Tuesday, October 17, 2017

Race, journalism and the Fox News of child welfare

An insightful Columbia Journalism Review essay on covering race and politics goes double for covering race and child welfare


The current print issue of Columbia Journalism Review is about exactly what any journalist would expect it to be about: Donald Trump and the press.

But one essay in that issue applies as well, if not better, to covering child welfare. It’s called “Covering a country where race is everywhere.”

“Race and racism are everywhere, and in everything,” writes Collier Meyerson, who covers race and politics for The Nation. “We are the product of a violent history that privileges one race over all others. And in order to tell that truth, we must look for it everywhere.”

Notice that she did not say “everywhere except the American child welfare system, which, of course, is run by such wonderful people that it is magically immune.”

Sadly, a lot of Americans who consider themselves liberals and would agree with Meyerson when it comes to politics, the police, and just about everything else, carve out a great big, unwarranted exception when it comes to child welfare. 

Child welfare’s caucus of denial


In that field, there is anentire coterie of self-proclaimed liberals, a kind of caucus of denial, who insist that the disproportionate rate at which children of color, especially Black and Native- American children, are investigated for child abuse and torn from everyone they know and love has absolutely nothing to do with racism. (Just for the record, here’s a summary of some of the studies showing that it does.)

Indeed, child welfare is a field so blind to the problem of racial bias that a prominent leader in the field can declare that the states doing the best job of curbing child abuse are the ones that have “smaller, whiter populations” and face no censure for it from the Left.

Giving constant aid and comfort to those in denial about the role of racial bias in child welfare is the Fox News of child welfare, the so-called Chronicle of Social Change.

It’s not just that the Chronicle publishes – and promotes – the dissemination of pernicious racial stereotypes, as is documented in detail here. It’s not just that they’ve published column after column promoting the denial idea.  The problem goes deeper. 

Chronicle publisher Daniel Heimpel works hand-in-glove with the leader of the denial movement, Elizabeth Bartholet. He co-authored op-ed columns with her, provided her with research assistance for a paper and then promoted her “findings” in the Chronicle (he did disclose his role).  Heimpel’s work with Bartholet is discussed in detail here.

Heimpel joined Bartholet and others in the “denial caucus” in a so-called symposium on “The Liberal Dilemma in Child Welfare Reform” – to which only “liberals” who shared the Heimpel/Bartholet perspective were invited. (The “dilemma,” according to these “liberals” is that other liberals, with their pesky notions of due process, civil rights and civil liberties, are insufficiently willing to tear apart families.) Then Heimpel wrote up a summary in a paper called “Child Welfare’s Parental Preference.”

At a time when The New York Times is breaking new ground with stories about foster care as “the new Jane Crow” and a piece about what some lawyers for the city’s child welfare agency really think, the Chronicle ignores all that (except for publishing an attack on the Times story) and showcases the deniers – exactly as one would expect from the Fox News of child welfare.

If he really considers himself a journalist, Heimpel should be paying close attention to CJR essays such as the one from Meyerson, who writes:

Not only do our racial identities as reporters matter, but so does our understanding of how race functions in the United States.
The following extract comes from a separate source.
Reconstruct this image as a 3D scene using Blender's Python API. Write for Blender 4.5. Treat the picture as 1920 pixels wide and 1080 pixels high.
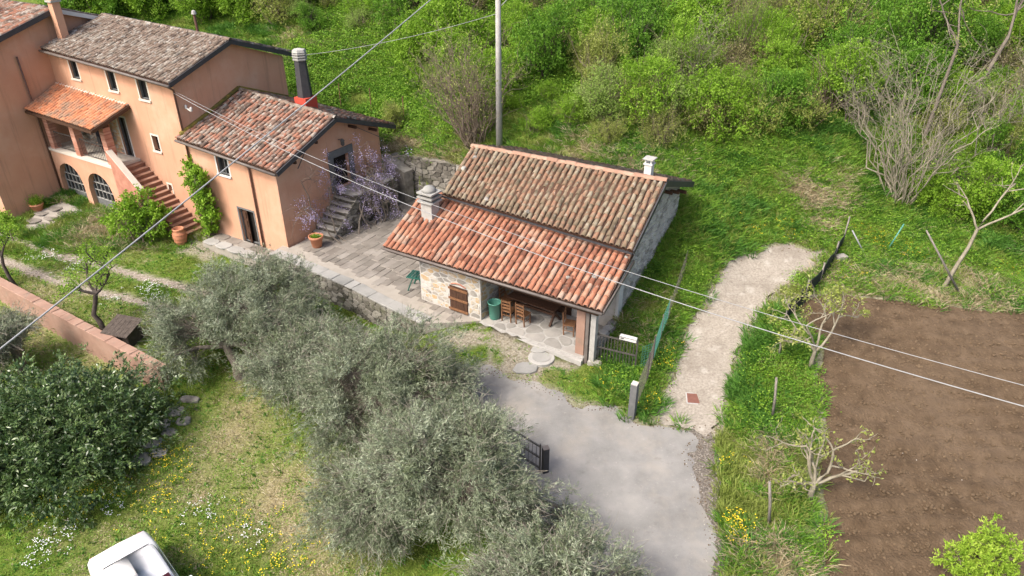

It is everywhere, and in everything. It is in what we eat, it is with whom we eat, and it is in what we talk about while we’re eating. It’s where we live and whom we live with. It is in the absence of living around those who are of a different race, and it is living in close proximity to those who are of a different race. It’s in the conversations we have, or don’t have, with our neighbors, our parents, our friends. Race is as much a part of our lives as breathing, and its consideration must be integral to our reporting.

As long as the Chronicle of Social Change doesn’t get that, it will be part of the problem, not part of the solution.